The abolition of the slave trade struck a blow to the power of the kings of Lagos. By privilege, this commerce had been reserved exclusively for them. The distribution of the resulting largess and jobs was essential to maintaining their political following. Efforts to substitute the palm-oil trade and taxes on it merely succeeded in impoverishing the kings and creating a powerful new merchant class. This class was largely comprised of Europeans, repatriated ex-slaves, and Sierra Leonean newcomers.

The rising merchant community in Lagos found it to its advantage to implant European notions of property, including rights of alienation and sale for a market price. Implanting such ideas presupposed the existence of a stable, civilized government which would protect and propagate them.

By the early 1860s, the British Foreign Office and Colonial Office grew increasingly receptive to European and Sierra Leonean demands to annex the territory of Lagos. “Most of them,” wrote British Consul McCoskry, “have reason to complain of the want of protection of property under the rule of (King) Docemo.”
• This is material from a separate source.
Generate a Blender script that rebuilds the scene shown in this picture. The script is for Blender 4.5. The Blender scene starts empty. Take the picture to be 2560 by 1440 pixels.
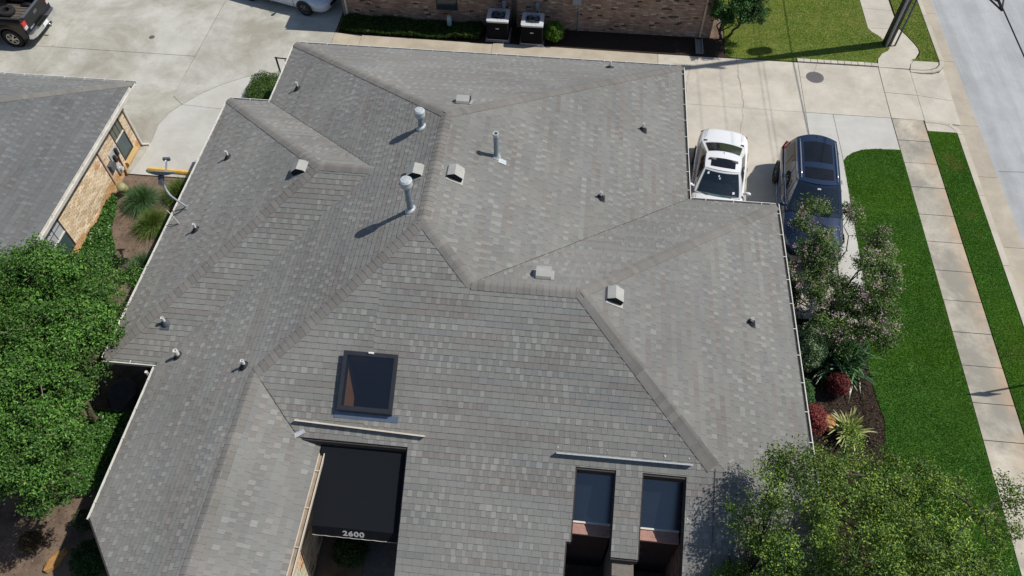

A Treaty of Cession was, thus, forced on Docemo in August 1861. By the terms of the treaty, the system of land grants established during the consular period was confirmed, laying the foundations for a property-owning democracy. Land values jumped as soon as the treaty was approved. New settlers scrambled for unclaimed plots. Within 40 years, the new property institutions began to attract the natives of Lagos, who came to appreciate the idea of handing property over to their children without encumbering limitations.

Although African merchants ceased to compete with European firms soon after the turn of the century, they and their families clung tenaciously to landed property whenever possible. In becoming rentiers, the merchants retained their gentility and used income from this source to finance the education of their children. In this way, they helped generate new forms of property based on the service industries—notably the professions and, the greatest of all prizes, government employment.

Prof. Hopkins holds that the deep political and social changes wrought by property development in Lagos have their parallels in numerous areas on the African continent. The data strongly suggest, he asserts, that the study of African history would benefit from assigning higher priority to the analysis of property rights other than those embodied in slaveholding.